The Map Maker and Direct Experience
The Boundless Field and What We Pretend to Forget
March 22, 2023
dialogue

The Map Maker and Direct Experience

El cartógrafo y la experiencia directa

A student describes a joyful meditation in which the body seemed to dissolve into playful, dancing fragments, and asks how to bring that quality of peace into daily life.

The Map Maker and Direct Experience

A student describes a joyful meditation in which the body seemed to dissolve into playful, dancing fragments, and asks how to bring that quality of peace into daily life.
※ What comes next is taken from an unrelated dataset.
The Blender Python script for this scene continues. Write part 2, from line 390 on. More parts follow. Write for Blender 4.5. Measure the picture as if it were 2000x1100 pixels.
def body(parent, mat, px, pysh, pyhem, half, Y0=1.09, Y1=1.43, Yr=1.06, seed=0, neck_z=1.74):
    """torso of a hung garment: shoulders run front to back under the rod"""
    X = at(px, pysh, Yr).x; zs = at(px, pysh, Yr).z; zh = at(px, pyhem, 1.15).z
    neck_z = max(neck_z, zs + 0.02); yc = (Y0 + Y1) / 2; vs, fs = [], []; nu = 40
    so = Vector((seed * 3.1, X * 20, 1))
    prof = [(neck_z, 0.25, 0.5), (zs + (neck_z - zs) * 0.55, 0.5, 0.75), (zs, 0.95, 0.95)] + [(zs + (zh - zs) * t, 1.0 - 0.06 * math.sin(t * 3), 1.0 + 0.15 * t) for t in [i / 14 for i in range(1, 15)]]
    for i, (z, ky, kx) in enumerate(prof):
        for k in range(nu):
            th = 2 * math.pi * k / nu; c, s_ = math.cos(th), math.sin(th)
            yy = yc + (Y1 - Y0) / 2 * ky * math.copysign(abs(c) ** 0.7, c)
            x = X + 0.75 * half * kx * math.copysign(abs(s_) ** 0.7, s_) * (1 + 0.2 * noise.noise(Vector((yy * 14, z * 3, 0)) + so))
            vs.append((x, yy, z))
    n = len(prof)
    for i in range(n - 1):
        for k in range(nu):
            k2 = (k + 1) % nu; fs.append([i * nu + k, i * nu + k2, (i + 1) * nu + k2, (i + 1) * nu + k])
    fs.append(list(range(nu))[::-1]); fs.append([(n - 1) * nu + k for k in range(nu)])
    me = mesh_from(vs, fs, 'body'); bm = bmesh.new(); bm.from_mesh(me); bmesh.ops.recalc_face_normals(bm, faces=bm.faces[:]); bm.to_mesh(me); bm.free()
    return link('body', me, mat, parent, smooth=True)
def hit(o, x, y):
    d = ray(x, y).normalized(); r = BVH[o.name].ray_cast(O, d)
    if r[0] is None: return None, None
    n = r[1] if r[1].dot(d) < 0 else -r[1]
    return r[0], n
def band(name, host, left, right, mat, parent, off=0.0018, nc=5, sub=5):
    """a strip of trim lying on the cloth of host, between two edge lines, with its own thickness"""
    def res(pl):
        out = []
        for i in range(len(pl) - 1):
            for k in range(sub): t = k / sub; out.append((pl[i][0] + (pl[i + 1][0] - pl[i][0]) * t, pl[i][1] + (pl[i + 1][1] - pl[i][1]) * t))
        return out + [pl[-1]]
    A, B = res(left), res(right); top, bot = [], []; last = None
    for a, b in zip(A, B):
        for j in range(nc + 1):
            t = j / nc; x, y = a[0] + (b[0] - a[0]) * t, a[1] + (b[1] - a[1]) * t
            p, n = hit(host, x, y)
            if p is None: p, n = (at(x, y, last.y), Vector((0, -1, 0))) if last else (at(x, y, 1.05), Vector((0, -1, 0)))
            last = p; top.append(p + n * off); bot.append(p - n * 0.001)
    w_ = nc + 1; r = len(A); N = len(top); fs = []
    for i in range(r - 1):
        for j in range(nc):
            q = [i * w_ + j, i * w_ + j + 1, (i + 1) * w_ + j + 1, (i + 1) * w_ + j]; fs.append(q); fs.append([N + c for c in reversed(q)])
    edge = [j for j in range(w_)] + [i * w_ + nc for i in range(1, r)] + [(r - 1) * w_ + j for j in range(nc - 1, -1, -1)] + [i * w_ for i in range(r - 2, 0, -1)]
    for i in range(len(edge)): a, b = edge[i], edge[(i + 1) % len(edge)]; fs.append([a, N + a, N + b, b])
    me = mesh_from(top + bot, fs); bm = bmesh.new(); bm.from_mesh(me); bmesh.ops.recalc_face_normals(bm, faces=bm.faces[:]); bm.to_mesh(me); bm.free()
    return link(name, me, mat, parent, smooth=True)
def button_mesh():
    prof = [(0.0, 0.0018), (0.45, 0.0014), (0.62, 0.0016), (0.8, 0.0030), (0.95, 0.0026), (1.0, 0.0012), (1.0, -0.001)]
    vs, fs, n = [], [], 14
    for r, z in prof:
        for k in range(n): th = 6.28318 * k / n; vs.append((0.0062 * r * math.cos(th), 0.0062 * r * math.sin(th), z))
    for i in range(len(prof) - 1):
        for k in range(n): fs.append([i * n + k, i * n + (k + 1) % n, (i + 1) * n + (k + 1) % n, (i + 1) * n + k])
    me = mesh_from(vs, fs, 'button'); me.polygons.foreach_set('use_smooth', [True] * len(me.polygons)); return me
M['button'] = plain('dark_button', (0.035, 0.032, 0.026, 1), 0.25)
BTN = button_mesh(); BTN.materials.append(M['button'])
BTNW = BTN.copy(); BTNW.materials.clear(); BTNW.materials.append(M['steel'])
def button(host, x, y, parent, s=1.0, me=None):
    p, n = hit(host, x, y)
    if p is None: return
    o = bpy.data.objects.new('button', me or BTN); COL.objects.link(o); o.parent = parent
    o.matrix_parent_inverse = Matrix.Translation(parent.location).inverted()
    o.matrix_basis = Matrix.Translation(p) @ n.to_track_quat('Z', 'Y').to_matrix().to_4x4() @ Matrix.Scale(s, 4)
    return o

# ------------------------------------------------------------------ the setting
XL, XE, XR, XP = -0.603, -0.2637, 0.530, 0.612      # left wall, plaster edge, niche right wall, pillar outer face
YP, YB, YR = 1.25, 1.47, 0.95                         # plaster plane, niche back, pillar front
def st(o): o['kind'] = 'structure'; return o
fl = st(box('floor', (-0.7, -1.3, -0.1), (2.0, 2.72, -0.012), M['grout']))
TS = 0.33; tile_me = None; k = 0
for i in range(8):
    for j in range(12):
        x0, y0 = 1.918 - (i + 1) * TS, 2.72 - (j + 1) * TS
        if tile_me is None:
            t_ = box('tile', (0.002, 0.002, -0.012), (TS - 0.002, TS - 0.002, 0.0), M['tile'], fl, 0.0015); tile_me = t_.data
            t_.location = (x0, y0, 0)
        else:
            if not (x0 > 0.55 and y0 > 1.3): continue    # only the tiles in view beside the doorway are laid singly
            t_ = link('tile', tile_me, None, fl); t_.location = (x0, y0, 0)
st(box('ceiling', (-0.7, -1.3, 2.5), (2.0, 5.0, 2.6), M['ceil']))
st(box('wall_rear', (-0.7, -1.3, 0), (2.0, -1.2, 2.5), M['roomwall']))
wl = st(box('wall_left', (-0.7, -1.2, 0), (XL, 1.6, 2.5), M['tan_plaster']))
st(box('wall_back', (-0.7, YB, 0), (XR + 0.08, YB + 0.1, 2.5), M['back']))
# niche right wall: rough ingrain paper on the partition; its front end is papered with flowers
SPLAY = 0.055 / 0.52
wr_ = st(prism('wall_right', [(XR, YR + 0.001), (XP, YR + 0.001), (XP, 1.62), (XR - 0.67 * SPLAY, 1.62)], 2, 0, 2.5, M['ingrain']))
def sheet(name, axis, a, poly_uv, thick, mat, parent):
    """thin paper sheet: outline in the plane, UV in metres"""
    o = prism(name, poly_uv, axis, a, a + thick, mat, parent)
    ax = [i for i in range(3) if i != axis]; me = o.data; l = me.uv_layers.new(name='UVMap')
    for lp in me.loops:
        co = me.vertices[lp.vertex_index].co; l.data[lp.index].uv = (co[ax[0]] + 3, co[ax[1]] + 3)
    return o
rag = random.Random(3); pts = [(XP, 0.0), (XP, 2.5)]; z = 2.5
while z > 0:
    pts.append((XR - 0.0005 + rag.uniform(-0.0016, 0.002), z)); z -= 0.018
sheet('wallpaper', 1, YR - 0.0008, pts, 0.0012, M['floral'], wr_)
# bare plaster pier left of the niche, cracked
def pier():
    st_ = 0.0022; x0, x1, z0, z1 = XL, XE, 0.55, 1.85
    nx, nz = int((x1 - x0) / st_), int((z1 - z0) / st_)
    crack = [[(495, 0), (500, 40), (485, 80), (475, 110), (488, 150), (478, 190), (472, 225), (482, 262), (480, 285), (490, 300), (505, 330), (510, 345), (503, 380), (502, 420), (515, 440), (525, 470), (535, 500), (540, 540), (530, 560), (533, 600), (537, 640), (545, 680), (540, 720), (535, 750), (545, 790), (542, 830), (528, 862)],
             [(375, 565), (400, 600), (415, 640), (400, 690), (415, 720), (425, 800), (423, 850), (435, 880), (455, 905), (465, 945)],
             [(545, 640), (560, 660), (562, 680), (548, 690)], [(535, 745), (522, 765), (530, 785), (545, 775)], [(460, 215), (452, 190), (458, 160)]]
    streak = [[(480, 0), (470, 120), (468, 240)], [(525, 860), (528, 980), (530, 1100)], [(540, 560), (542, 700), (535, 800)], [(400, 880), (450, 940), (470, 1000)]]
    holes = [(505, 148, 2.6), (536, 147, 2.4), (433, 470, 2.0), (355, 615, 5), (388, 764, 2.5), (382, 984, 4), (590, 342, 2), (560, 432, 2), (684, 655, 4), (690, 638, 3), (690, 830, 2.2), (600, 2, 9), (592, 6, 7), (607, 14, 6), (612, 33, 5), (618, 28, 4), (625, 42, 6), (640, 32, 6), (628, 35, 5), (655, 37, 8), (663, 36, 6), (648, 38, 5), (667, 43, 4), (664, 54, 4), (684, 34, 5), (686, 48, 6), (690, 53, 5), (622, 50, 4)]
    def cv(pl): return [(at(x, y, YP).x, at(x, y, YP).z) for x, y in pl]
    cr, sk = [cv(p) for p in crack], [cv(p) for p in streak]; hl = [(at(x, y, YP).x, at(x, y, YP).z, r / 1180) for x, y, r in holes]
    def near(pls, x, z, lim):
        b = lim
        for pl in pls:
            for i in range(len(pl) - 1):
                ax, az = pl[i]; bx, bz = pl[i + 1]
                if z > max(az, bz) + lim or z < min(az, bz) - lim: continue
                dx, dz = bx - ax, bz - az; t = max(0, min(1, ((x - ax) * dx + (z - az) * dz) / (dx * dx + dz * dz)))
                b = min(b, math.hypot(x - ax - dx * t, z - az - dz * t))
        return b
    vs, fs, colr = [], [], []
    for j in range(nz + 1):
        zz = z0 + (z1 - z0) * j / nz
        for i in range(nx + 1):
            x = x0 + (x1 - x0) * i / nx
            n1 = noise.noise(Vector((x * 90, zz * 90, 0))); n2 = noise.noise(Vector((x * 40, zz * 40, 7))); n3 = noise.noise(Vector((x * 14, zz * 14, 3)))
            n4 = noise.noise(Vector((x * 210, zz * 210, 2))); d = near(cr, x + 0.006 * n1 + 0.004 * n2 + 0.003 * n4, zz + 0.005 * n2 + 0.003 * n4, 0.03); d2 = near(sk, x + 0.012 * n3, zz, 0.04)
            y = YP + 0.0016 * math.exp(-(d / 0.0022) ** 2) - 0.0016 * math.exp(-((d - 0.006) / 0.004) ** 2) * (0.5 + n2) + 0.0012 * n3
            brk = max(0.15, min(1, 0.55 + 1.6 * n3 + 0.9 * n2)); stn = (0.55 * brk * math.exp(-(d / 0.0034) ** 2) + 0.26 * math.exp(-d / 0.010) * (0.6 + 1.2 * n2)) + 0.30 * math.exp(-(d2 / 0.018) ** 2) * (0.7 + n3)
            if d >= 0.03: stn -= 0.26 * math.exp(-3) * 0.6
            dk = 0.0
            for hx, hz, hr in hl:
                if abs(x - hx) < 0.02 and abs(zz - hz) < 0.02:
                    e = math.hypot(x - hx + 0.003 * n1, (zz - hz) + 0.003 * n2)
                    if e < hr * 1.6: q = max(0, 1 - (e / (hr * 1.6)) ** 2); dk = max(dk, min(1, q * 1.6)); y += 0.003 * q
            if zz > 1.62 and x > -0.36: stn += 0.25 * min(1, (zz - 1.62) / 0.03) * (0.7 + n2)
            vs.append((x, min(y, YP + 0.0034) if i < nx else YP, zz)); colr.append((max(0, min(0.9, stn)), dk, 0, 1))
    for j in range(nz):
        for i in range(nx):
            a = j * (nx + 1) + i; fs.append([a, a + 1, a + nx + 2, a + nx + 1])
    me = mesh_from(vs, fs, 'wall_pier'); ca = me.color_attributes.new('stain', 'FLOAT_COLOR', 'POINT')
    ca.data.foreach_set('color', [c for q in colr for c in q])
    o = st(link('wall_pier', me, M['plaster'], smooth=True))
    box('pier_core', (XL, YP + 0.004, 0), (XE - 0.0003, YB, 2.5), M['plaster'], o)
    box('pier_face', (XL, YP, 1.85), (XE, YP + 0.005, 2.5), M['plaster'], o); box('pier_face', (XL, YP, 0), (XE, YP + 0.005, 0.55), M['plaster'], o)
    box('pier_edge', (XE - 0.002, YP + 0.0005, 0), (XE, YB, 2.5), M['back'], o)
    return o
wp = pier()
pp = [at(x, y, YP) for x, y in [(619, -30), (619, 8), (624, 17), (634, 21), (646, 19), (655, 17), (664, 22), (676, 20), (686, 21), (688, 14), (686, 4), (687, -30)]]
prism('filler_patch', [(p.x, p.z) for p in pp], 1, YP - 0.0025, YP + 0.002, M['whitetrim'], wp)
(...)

It was a very strange experience. The beautiful thing near the ending was that I felt as if I were in the air, so joyful. Parts of my body started becoming separate, playing and going back together. I can't fully understand it, but I'm just trying to approximate what happened to me. I found two centers, one in the head and one in the chest, with different colors and intensity, and there was a nice unity between them. I thought: how can I use this for my difficult times, for my fear? How can I learn from this peace, from this beautiful thing that is me, and include the parts that felt split? It was beautiful because I could see it, and the next step is to be more conscious of it and believe that it's real. If you have something for me, that would be great.

When you say "split," what do you mean?

Parts of the body. Different parts, but they were dancing together, playing. I would try to touch them and then one or two parts would play together and then come back. It was a very short film, a brief image.

I'm curious because you say "the next step." Are you talking about uniting those parts?

After I noticed the colors in my head and my chest, they were so interactive that I thought, why can't I use this in my real world, in daily life?

But are you saying that they feel split and you want them to not be split?

No, no, no. It was a play. They were playing. But it was very different. Strange.

The map maker

I'm asking a few questions just to understand what you're describing. I think what you're describing touches on a very foundational aspect of thinking. The mind, from a very young age, learns what I call the "map maker." It is constantly making a map out of everything we experience. It says: the body is here, the room is there, books are there, the computer is here. This is constant, and we don't realize that this is thinking.

When we do a meditation like the one we just did, we enter a form of functioning that changes the way the brain is working. It deactivates this map-making process. In a sense, you gently bring the filter down, removing a layer from how we experience reality, and you get an opportunity to experience reality more directly. It is the same kind of shift that happens with psychedelics. In meditation, you can do it as well.

The contraction of constant mapping

When that map-making is constant, it feels like a contraction. What I think you're describing is the way in which, for you in that moment, in that meditation, the map maker deactivated to some degree. Everything felt like a dance: your arm is over there, parts are playing. And you're wondering, "How can I live like this more?"

Yes.

And that longing makes sense, because the nature of that experience is a lot more pleasant. There is a lot more satisfaction in experiencing reality directly and not through the map maker.